» **Given problem**:
In the material below, find each line holding the string "that" and copy it.

» **Information provided**:
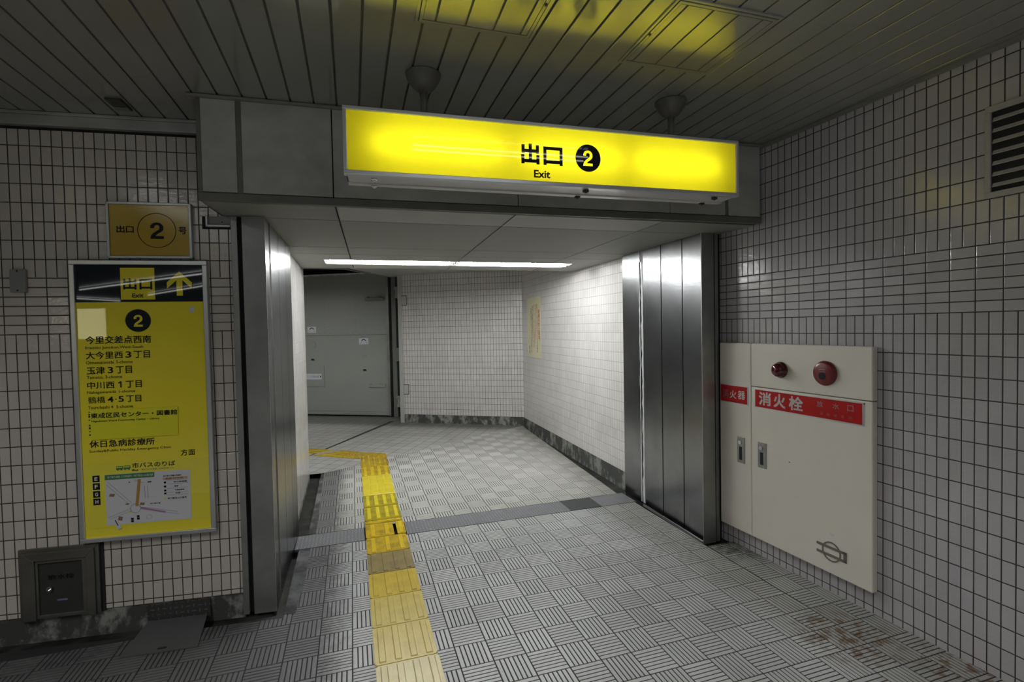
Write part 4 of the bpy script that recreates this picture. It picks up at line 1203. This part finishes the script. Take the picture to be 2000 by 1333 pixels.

...

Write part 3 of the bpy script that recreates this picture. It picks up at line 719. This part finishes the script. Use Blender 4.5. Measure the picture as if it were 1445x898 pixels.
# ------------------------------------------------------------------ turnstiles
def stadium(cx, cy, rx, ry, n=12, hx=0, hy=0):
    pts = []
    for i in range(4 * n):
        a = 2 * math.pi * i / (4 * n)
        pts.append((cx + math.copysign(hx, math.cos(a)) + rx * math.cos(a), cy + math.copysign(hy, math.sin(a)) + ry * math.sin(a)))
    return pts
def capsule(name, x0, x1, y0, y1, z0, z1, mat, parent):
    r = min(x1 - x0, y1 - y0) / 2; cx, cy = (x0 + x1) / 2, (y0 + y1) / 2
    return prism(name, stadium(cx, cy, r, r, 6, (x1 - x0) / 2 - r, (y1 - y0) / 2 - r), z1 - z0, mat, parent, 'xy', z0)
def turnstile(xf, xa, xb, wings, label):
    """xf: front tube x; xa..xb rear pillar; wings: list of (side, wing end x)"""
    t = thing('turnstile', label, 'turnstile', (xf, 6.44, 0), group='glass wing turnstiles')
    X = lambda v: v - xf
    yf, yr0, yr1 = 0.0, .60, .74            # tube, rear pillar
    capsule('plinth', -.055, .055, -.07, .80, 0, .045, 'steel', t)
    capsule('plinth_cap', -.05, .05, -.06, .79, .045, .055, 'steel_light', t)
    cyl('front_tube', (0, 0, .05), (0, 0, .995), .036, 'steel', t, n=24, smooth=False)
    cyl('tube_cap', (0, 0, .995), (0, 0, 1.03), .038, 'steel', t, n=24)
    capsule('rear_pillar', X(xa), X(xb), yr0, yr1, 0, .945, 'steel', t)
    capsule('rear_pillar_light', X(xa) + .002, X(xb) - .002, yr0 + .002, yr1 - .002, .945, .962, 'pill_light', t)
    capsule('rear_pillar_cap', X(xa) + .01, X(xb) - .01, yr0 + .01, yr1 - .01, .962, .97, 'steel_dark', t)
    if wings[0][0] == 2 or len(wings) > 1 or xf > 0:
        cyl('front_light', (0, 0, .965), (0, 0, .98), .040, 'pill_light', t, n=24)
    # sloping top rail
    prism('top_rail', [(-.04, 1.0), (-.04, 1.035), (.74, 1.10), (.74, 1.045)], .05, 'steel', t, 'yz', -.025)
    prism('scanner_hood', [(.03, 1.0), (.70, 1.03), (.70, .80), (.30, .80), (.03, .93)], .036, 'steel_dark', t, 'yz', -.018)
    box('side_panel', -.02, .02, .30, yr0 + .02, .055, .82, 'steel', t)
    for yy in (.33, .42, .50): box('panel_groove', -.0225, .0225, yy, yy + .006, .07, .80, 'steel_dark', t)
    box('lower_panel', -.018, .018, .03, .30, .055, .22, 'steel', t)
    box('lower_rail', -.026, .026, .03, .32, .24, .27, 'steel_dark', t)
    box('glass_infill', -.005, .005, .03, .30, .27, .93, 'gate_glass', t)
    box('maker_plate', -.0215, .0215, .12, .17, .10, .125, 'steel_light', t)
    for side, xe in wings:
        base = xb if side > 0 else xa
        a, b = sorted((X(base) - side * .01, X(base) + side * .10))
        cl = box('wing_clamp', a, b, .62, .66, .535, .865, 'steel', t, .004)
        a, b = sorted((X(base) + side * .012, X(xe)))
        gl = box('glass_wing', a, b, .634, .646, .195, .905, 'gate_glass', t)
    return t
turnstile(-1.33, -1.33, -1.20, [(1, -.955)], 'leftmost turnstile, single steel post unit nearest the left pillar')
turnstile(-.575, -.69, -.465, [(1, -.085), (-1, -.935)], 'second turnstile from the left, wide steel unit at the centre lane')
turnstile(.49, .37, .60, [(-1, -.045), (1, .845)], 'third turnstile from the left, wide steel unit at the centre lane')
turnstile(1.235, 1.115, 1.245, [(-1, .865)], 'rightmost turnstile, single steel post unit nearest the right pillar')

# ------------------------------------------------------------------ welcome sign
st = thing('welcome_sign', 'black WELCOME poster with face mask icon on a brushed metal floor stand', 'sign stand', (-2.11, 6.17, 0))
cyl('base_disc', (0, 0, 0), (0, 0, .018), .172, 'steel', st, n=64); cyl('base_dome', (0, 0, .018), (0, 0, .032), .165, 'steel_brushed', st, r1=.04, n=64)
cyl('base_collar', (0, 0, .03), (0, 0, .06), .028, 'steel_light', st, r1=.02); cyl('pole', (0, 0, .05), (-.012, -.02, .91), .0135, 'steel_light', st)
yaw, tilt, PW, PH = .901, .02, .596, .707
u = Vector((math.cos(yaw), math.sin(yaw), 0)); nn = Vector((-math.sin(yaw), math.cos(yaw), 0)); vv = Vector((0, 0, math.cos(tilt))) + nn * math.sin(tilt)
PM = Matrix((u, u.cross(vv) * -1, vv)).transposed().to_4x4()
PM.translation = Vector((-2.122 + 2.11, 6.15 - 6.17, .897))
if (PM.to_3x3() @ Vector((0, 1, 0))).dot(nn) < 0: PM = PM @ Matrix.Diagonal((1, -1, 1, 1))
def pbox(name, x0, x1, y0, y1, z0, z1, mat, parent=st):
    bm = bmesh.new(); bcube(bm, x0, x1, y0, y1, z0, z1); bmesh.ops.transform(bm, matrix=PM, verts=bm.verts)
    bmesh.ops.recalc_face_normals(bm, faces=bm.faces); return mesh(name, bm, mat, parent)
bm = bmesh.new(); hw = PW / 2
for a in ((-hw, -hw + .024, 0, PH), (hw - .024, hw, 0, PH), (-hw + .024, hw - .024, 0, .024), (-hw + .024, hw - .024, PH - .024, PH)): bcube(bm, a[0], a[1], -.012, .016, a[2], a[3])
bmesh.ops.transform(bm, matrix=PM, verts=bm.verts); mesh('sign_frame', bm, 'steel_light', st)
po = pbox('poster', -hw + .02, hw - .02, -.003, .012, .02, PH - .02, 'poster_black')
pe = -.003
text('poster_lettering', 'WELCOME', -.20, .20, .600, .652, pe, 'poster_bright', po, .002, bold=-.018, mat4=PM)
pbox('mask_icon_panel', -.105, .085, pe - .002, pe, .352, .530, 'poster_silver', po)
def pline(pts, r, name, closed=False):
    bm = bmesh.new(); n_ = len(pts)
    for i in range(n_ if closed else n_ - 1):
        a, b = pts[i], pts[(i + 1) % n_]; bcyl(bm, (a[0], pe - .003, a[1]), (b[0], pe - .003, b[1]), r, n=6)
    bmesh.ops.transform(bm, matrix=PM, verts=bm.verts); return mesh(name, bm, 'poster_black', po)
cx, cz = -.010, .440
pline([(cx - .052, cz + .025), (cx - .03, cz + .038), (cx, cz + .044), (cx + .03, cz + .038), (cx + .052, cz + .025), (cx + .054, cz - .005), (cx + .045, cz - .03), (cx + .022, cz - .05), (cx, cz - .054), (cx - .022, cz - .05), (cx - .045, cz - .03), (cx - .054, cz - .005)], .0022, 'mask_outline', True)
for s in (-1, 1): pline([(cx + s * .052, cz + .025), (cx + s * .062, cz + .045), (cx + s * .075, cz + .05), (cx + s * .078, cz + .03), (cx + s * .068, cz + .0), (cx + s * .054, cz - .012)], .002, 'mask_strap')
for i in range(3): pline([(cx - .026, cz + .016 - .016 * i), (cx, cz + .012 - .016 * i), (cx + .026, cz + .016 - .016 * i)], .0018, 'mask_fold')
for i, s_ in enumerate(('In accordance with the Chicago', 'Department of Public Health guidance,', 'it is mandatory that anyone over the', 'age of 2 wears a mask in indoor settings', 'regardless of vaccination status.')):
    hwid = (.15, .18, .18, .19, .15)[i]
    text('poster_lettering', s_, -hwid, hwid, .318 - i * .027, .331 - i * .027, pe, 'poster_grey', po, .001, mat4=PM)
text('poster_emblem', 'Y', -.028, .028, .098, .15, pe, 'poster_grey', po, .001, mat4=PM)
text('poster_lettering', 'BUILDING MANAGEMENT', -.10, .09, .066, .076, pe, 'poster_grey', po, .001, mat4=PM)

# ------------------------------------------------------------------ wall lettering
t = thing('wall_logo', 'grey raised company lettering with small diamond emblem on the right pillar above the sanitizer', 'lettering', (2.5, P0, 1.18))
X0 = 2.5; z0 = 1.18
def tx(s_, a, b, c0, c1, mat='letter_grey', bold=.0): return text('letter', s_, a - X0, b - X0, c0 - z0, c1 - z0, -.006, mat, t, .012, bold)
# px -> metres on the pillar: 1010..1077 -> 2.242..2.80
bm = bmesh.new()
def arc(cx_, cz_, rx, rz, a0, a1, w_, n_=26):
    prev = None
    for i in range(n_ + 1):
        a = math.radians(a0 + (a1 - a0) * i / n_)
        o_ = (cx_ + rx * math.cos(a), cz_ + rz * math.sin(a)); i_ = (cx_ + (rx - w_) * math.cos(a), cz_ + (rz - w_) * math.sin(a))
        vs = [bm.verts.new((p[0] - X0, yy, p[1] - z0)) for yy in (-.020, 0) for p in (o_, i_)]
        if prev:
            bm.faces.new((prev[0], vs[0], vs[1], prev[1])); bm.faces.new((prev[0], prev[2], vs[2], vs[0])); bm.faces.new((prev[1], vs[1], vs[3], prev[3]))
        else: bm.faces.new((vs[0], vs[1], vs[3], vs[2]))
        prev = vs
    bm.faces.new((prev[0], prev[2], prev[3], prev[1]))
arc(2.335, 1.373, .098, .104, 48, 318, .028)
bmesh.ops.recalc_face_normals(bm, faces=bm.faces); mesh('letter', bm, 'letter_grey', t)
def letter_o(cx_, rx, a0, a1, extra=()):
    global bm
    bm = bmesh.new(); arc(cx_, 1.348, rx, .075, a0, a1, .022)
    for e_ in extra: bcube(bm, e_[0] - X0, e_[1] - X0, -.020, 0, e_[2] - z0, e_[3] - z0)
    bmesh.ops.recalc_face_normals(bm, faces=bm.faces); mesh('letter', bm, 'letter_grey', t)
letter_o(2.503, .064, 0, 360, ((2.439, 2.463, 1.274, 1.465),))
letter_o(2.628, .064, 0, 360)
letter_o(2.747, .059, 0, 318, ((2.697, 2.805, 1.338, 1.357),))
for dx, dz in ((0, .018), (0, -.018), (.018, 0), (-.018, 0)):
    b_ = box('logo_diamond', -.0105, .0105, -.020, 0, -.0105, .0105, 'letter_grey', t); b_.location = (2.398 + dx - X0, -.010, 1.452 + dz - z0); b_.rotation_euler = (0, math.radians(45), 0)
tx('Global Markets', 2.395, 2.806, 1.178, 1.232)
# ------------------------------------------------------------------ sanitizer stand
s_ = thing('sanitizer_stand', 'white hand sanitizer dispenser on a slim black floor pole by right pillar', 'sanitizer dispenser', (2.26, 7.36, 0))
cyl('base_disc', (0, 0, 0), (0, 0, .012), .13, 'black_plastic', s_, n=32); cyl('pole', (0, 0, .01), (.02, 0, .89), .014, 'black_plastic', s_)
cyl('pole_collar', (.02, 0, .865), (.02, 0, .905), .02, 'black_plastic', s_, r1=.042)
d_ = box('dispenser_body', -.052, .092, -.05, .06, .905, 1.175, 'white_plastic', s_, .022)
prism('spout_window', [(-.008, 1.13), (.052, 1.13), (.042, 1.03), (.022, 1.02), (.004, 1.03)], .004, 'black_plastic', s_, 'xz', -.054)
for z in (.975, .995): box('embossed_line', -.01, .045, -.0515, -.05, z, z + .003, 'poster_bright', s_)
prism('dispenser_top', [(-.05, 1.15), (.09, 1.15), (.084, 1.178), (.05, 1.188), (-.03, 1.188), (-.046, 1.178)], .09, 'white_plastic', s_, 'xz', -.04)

» **Response to this task**:
Write part 4 of the bpy script that recreates this picture. It picks up at line 1203. This part finishes the script. Take the picture to be 2000 by 1333 pixels.
Write part 3 of the bpy script that recreates this picture. It picks up at line 719. This part finishes the script. Use Blender 4.5. Measure the picture as if it were 1445x898 pixels.
for i, s_ in enumerate(('In accordance with the Chicago', 'Department of Public Health guidance,', 'it is mandatory that anyone over the', 'age of 2 wears a mask in indoor settings', 'regardless of vaccination status.')):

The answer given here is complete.